Question

An integrating factor of the differential equation \( \sin x \frac{dy}{dx} + 2y \cos x = 1 \) is:

• A. \( \sin^2 x \)
• B. \( \frac{2}{\sin x} \)
• C. \( \log |\sin x| \)
• D. \( \frac{1}{\sin^2 x} \)
• E. \( 2 \sin x \)

Hint:

Standardizing the coefficient of $dy/dx$ to 1 is the most critical first step.
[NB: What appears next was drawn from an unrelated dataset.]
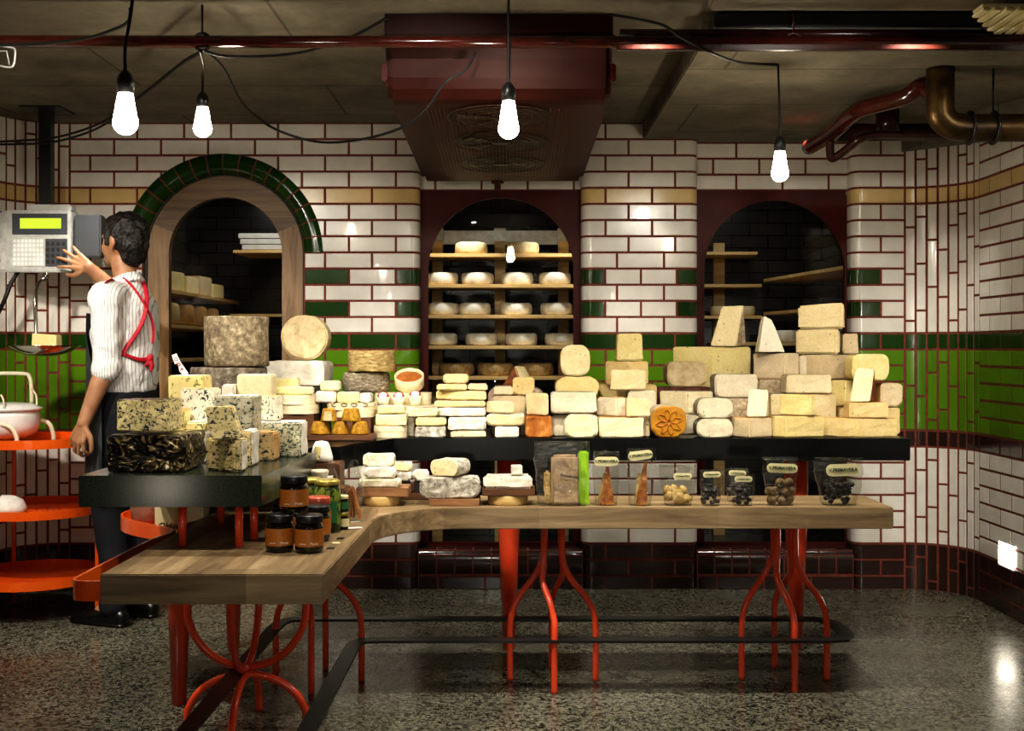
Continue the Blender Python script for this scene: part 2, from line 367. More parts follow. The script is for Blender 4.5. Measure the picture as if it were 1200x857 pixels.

Forgetting to divide by the leading term is the most common error in finding integrating factors.

Answer 1

The Correct Option is A

Concept: For a linear differential equation in standard form \( \frac{dy}{dx} + P(x)y = Q(x) \), the integrating factor (I.F.) is given by \( e^{\int P(x) dx} \).

Step 1: Convert to standard form.
Divide the entire equation by \( \sin x \): \[ \frac{dy}{dx} + \frac{2 \cos x}{\sin x} y = \frac{1}{\sin x} \] \[ \frac{dy}{dx} + (2 \cot x)y = \csc x \]

Step 2: Identify \( P(x) \).
Here, \( P(x) = 2 \cot x \).

Step 3: Calculate the Integrating Factor.
\[ \text{I.F.} = e^{\int 2 \cot x \, dx} \] We know that \( \int \cot x \, dx = \log|\sin x| \): \[ \text{I.F.} = e^{2 \log|\sin x|} = e^{\log(\sin^2 x)} \] Using the property \( e^{\log z} = z \): \[ \text{I.F.} = \sin^2 x \]